1966(昭和41)年創業の老舗ギャラリー「シロタ画廊」(中央区銀座7)で現在、中村美穂さんの個展が開催されている。
中村さんはこれまで日本版画協会第82回版画展山口源新人賞などを受賞してきた新進気鋭の版画家で、昨年、女子美術大学大学院美術研究科美術専攻版画研究領域を修了した。現在、日本版画協会準会員。
大学院修了後、初の本格的な個展となる同展。会場にはここ2年ほどの間に制作された、街中を流れる川、コンビニエンスストア、上野の不忍池、花火大会の会場といった「さりげない日常の風景」を淡い色合いで表現した水性木版画作品18点が並ぶ。作品販売価格は6,480円~9万5,040円。

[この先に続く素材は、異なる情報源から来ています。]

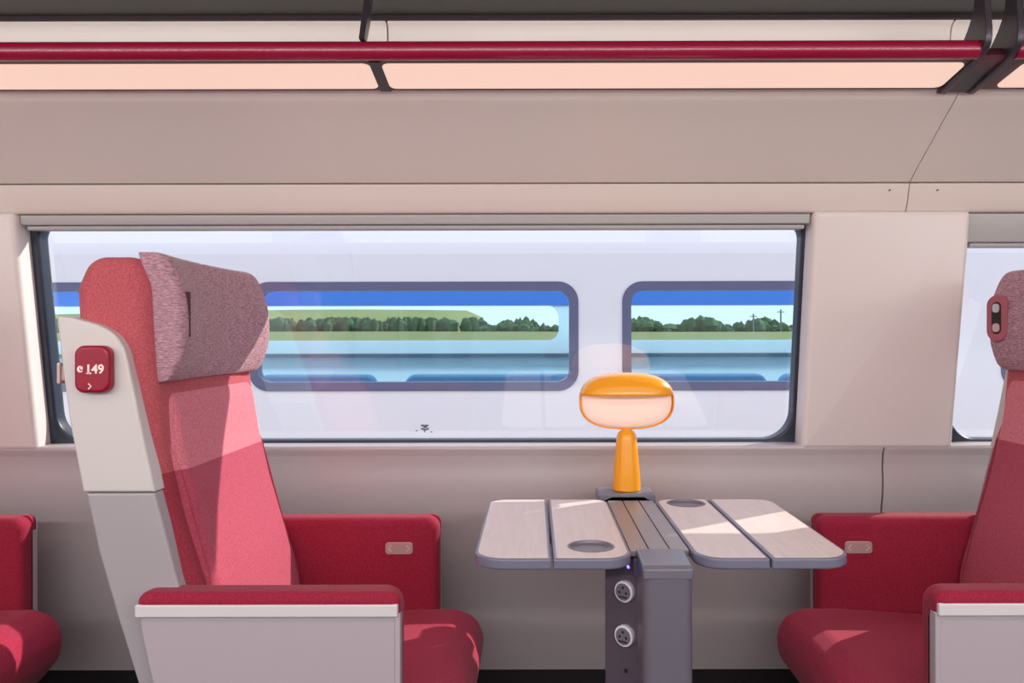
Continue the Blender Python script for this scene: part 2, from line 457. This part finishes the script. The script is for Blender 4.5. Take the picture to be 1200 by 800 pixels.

「作品の元となる風景は、見慣れた街並みや初めて訪れた場所などさまざま」と話す中村さんは、心に残った風景から描き起こしたスケッチを基に1作品につき6枚の版木を彫り、水で湿らせた和紙にバレンで刷りながら色を重ねて1枚の版画作品を完成させるという。
「季節ごとに変わる風の匂いや光の感触、そこに暮らす人々の気配といったそれぞれの場所が持つ生命感に心を引かれる、その感覚を大事にとどめておきたくて、日々制作をしている。これからもきれいだと思うものを素直に描いていければ」と中村さん。
開廊時間は11時~19時(最終日は17時まで)。日曜・祝日休廊。12月24日まで。